[START Supplied material]

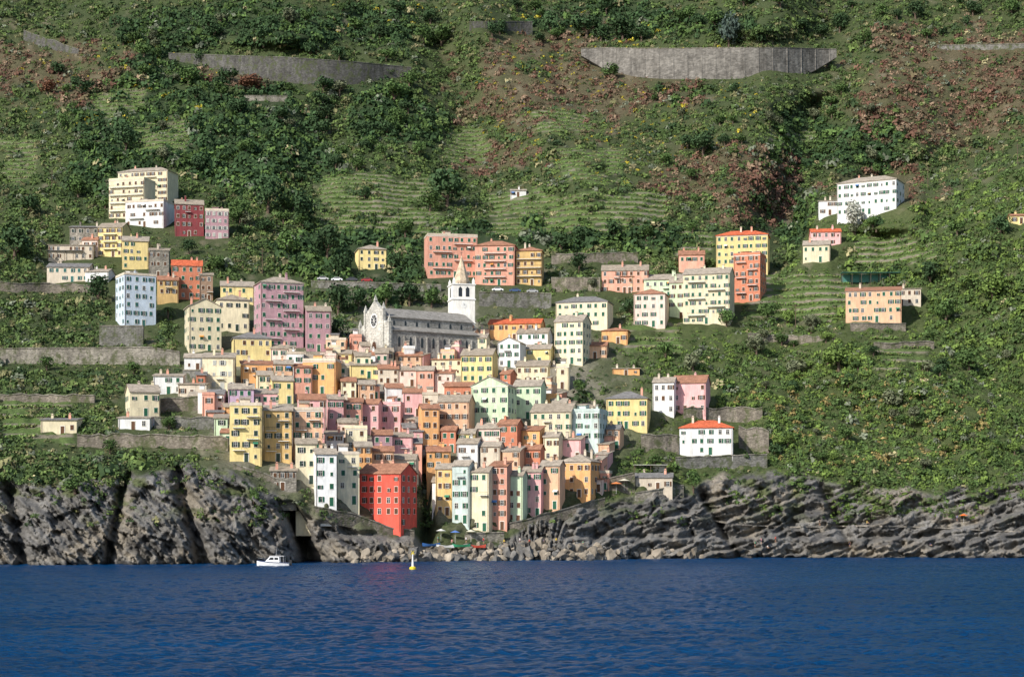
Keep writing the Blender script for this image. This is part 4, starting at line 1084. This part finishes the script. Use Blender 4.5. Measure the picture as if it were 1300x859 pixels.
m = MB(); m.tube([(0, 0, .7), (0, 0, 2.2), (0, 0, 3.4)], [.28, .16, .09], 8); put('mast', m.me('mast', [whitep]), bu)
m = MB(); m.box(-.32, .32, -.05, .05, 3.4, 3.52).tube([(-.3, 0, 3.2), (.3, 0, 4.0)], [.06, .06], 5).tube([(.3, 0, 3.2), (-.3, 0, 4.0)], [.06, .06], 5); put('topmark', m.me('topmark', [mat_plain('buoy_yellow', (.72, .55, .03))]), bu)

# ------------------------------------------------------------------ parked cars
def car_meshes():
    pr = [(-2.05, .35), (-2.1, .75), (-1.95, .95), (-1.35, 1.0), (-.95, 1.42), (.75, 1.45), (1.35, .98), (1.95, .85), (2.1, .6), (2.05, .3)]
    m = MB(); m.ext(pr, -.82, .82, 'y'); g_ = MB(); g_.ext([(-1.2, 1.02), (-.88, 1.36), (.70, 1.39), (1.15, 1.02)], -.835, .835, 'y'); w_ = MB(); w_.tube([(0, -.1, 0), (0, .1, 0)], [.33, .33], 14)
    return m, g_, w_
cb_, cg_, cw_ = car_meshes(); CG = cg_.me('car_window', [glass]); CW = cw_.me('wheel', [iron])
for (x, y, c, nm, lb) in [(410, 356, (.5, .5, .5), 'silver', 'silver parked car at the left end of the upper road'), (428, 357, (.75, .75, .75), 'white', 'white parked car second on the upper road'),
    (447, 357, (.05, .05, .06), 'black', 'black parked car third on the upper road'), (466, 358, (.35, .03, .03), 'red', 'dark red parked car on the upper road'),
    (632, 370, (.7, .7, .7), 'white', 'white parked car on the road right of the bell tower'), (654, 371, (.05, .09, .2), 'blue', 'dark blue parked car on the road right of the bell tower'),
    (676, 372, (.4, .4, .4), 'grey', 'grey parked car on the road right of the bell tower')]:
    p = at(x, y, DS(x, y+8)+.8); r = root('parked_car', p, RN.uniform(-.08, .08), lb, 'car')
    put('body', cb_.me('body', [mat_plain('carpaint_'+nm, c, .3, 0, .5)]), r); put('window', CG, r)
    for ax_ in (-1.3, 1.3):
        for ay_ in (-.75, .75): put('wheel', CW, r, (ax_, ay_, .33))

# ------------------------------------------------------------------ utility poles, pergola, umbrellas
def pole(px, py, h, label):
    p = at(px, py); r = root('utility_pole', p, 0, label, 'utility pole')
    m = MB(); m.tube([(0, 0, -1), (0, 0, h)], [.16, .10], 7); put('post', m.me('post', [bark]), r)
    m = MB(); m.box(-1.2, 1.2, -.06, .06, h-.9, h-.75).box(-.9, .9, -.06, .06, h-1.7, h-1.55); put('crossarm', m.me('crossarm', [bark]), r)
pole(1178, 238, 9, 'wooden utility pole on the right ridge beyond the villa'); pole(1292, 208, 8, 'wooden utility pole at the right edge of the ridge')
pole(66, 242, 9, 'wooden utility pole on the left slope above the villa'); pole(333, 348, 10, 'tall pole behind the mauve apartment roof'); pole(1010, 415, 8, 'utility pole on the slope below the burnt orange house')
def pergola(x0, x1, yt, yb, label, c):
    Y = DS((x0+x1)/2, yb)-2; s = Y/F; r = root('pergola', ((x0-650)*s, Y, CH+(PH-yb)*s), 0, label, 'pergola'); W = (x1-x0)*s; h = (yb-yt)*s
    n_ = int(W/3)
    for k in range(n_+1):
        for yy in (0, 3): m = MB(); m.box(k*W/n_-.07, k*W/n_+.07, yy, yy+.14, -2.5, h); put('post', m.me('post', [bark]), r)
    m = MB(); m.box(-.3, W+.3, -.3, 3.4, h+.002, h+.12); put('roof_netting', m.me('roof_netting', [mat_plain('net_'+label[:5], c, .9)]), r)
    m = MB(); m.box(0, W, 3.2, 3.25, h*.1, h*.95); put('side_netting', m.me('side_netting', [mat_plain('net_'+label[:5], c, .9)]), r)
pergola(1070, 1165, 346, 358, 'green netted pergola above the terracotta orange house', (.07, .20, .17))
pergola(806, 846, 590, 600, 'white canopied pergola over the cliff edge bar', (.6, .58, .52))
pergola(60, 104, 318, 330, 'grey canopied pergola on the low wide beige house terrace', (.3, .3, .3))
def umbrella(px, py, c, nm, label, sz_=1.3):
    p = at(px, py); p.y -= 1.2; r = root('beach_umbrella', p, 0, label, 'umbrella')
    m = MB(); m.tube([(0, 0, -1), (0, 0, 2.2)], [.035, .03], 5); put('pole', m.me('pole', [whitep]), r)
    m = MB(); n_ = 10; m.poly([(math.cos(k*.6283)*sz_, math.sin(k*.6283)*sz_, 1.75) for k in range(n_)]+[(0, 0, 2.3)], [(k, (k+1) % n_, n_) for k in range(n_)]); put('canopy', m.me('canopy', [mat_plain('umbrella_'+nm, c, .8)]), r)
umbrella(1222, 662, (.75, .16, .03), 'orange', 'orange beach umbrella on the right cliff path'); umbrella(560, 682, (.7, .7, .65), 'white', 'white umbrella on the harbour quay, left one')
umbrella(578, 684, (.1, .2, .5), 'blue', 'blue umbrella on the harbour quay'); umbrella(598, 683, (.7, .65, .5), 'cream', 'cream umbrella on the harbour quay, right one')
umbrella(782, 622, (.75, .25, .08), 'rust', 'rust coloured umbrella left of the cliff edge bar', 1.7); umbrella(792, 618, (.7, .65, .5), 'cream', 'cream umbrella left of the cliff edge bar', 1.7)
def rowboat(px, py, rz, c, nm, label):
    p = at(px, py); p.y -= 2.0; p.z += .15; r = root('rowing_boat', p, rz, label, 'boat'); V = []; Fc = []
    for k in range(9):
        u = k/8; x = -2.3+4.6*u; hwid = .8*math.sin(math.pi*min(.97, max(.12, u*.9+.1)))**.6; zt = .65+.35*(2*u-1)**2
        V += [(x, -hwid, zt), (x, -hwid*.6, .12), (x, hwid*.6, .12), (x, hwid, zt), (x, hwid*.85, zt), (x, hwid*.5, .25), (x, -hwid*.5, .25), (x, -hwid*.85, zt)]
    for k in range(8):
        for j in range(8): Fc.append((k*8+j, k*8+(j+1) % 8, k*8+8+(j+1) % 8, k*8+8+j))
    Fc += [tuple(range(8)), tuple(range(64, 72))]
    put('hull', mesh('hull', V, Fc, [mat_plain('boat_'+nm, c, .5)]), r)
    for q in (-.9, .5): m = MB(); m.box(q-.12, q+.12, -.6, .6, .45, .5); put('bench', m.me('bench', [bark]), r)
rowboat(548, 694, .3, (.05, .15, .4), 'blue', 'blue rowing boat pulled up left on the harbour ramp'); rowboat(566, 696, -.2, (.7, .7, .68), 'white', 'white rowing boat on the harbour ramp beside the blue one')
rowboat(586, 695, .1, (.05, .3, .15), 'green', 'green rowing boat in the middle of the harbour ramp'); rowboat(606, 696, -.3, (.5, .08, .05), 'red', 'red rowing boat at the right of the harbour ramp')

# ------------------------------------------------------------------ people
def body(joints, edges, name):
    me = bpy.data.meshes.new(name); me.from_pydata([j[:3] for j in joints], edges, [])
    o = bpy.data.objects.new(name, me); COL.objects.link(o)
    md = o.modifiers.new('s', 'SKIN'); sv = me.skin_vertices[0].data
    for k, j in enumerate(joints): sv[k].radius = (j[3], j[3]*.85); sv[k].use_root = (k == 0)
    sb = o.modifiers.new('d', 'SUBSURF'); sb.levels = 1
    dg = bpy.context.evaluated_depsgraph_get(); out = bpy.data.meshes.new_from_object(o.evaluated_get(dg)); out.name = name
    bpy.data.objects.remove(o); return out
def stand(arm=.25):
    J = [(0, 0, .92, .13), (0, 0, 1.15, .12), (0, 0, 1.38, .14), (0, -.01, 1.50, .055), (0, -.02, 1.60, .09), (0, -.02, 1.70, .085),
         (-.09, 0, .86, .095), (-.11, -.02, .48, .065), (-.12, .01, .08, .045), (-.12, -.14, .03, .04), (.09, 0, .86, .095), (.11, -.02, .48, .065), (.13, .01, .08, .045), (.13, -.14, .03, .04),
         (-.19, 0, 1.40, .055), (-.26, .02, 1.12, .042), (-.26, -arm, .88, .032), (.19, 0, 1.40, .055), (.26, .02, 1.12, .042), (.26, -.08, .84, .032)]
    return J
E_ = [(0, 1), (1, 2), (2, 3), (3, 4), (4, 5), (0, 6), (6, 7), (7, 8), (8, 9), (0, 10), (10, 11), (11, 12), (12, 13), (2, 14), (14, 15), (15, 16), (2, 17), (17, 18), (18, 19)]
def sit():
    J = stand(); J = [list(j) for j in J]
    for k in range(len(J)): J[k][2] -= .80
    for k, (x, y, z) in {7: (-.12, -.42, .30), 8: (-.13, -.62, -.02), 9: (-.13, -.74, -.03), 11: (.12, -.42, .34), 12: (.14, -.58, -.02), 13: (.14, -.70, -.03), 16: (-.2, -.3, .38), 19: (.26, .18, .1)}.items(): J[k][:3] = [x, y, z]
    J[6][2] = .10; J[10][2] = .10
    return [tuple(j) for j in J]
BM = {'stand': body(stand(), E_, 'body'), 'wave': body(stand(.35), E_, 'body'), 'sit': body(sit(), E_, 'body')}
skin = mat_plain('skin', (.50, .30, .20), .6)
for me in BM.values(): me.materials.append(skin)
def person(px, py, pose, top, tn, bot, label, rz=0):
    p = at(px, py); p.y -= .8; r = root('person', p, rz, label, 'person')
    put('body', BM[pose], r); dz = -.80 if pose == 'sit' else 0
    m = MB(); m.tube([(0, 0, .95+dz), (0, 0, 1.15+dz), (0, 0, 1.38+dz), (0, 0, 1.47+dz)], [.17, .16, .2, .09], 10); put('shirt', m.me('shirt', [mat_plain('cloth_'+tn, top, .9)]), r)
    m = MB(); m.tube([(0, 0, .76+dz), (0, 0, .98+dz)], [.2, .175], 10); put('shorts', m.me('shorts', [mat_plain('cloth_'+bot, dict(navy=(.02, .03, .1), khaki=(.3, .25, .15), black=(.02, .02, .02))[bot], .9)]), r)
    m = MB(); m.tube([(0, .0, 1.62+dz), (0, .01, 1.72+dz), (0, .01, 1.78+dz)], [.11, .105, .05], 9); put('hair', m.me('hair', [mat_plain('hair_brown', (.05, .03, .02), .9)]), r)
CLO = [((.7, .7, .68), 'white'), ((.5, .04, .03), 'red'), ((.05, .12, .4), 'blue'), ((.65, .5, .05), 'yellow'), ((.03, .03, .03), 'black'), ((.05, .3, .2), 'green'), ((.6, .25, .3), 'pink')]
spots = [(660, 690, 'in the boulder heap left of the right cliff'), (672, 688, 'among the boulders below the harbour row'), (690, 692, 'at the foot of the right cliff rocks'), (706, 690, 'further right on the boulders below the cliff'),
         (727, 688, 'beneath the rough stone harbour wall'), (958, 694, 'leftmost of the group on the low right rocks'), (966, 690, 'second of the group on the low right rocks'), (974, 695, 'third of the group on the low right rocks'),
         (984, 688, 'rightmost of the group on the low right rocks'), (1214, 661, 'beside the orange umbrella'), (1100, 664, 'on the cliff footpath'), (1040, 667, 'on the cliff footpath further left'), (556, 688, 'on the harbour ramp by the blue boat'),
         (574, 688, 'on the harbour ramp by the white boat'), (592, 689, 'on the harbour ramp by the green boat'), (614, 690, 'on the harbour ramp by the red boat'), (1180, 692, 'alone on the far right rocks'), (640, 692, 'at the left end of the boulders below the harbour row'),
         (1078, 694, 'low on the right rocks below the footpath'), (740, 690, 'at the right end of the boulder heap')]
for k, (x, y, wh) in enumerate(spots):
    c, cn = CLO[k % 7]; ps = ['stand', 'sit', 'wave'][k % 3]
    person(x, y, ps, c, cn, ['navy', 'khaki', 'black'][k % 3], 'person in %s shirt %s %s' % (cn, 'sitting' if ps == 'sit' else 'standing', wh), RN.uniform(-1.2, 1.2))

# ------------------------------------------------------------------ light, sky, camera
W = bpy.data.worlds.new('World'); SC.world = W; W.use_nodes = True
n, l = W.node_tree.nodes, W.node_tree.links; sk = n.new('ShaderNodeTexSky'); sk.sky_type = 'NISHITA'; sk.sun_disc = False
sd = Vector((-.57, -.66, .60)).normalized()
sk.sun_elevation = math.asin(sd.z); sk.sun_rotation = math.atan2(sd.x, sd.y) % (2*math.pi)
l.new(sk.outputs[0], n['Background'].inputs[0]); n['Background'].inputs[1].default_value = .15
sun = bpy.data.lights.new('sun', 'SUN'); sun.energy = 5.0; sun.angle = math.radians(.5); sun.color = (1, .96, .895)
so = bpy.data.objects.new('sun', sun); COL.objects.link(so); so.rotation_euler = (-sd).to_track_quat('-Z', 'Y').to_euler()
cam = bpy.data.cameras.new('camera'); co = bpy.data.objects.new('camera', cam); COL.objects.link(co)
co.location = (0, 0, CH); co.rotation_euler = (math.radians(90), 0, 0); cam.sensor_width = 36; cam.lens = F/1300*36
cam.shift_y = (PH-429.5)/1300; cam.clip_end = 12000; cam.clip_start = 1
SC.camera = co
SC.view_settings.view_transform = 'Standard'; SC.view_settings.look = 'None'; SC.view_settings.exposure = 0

[END Supplied material]

● Your objective:
With the pictures left out, restate word for word every line of the data above, from the first down to the line that contains "(.72, .55, .03))]), bu)".

● Exercise output:
Keep writing the Blender script for this image. This is part 4, starting at line 1084. This part finishes the script. Use Blender 4.5. Measure the picture as if it were 1300x859 pixels.
m = MB(); m.tube([(0, 0, .7), (0, 0, 2.2), (0, 0, 3.4)], [.28, .16, .09], 8); put('mast', m.me('mast', [whitep]), bu)
m = MB(); m.box(-.32, .32, -.05, .05, 3.4, 3.52).tube([(-.3, 0, 3.2), (.3, 0, 4.0)], [.06, .06], 5).tube([(.3, 0, 3.2), (-.3, 0, 4.0)], [.06, .06], 5); put('topmark', m.me('topmark', [mat_plain('buoy_yellow', (.72, .55, .03))]), bu)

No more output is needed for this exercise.